Tribune Staff Reporter

fjohnson@tribunemedia.net

A MAN who was convicted of robbing a gas station of $1,500 over five years ago had his 15-year sentence quashed by the Court of Appeal after the panel ruled the “misrepresentation” of the evidence by the judge during her summation of the case was “fatal” to him receiving a fair trial.

On December 19, 2015, an armed individual, disguised in dreadlocks, camouflage and sunglasses, entered Esso gas station’s East Street location and robbed the cashier of $1,500.

A short time after the crime was committed, Antwoin Johnson turned himself in to authorities and was subsequently charged with the robbery.

During trial, the prosecution contended Johnson was the robber, while the case for the defence relied on the argument of mistaken identity. His counsel argued that although he did not give evidence, in his record of interview, he admitted to being at the establishment earlier on the day of the robbery.

Over the course of the proceedings, Johnson also called an alibi witness in his defence while the Crown called three eyewitnesses. According to court documents, one eyewitness was not able to identify the appellant at the identification parade nor in court. The other two eyewitnesses identified Johnson as the robber at an identification parade, but were unable to identify him in court.

Nevertheless, the appellant was found guilty, convicted, and sentenced to 15 years imprisonment. Johnson recently appealed his conviction on several grounds concerning the identification process. He also challenged the safety of his conviction after arguing there were several “misdirections and misstatements” of the evidence that affected and possibly prejudiced the likelihood of him receiving a fair trial.

After some deliberation, Justices Sir Michael Barnett, Roy Jones and Carolita Bethel quashed Johnson’s conviction and said both parties will be heard on the issue of retrial.

In their judgement, delivered by Sir Michael, the panel noted the presiding judge appeared to give an explanation for the contradiction or inconsistency of the eyewitness testimonies which was not supported by the evidence.

“During her summing up the judge below told the jury that the reason the two witnesses were unable to identify the appellant in court was due to the passage of time, that was not the evidence,” Sir Michael explained.

“The Crown’s case was dependent upon the identification by the two eyewitnesses of the appellant as the robber. Critical to the safety of the conviction was appropriate and clear directions by the judge to the jury as to how to treat the inconsistencies. The judge’s purported explanation of the inconsistency was not supported by the evidence and amounts to a fatal flaw affecting the safety of the verdict.”

Sir Michael insisted Johnson was entitled to a fair trial and that the identification evidence was “critical”.

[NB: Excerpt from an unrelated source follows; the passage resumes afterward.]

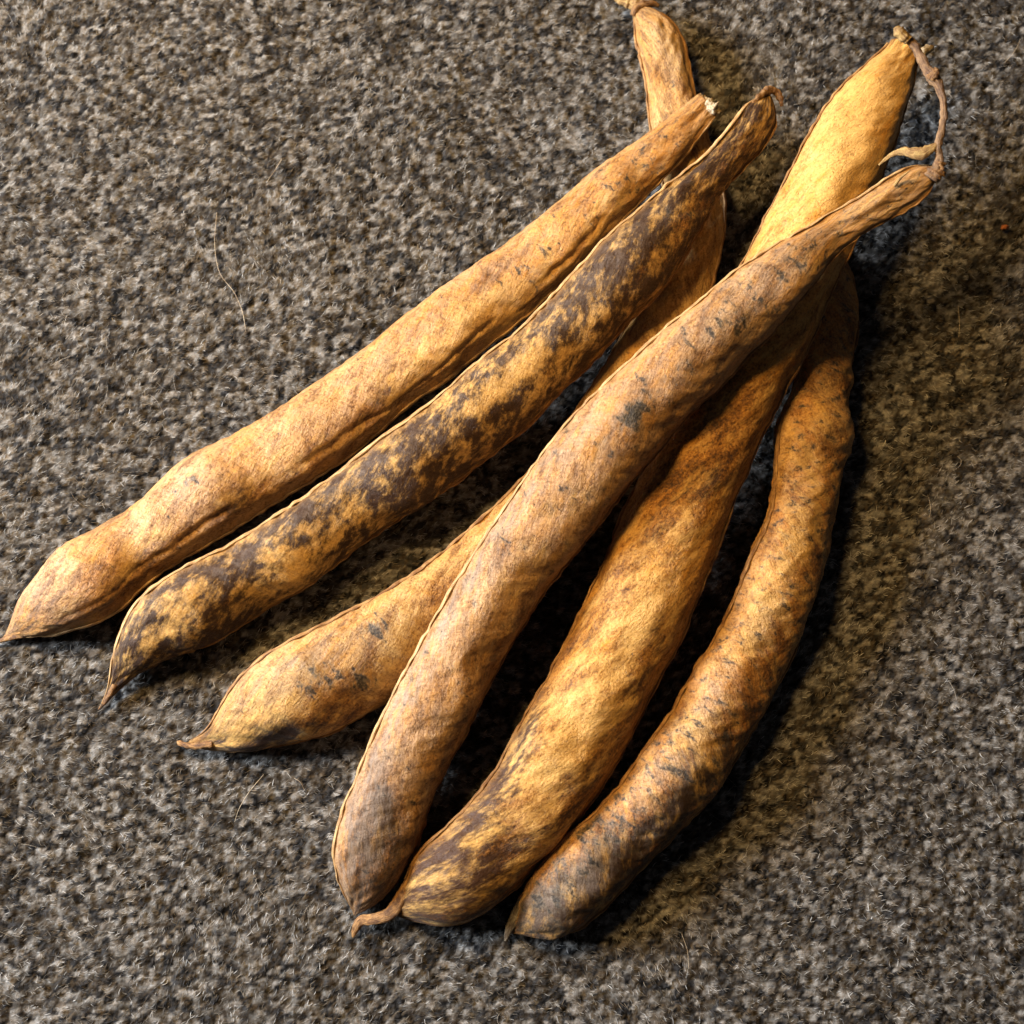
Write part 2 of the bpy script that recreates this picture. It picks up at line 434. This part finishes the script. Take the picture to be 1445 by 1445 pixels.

“The direction to the jury as to how to assess that evidence cannot include a summation of the evidence that was wrong. It must be fair and balanced,” he stated.

“The summing-up has to reflect the whole of the evidence that has been presented to the jury. Not only did (the first two eyewitnesses) not identify the appellant at the trial, in addition, the cashier who was robbed did not identify the appellant as the robber at the identification parade nor at the trial. In my judgment, the misrepresentation of the evidence by the judge was fatal. For these reasons the appeal is allowed, and we will hear the parties on the issue of a retrial. The application for bail pending appeal is dismissed.”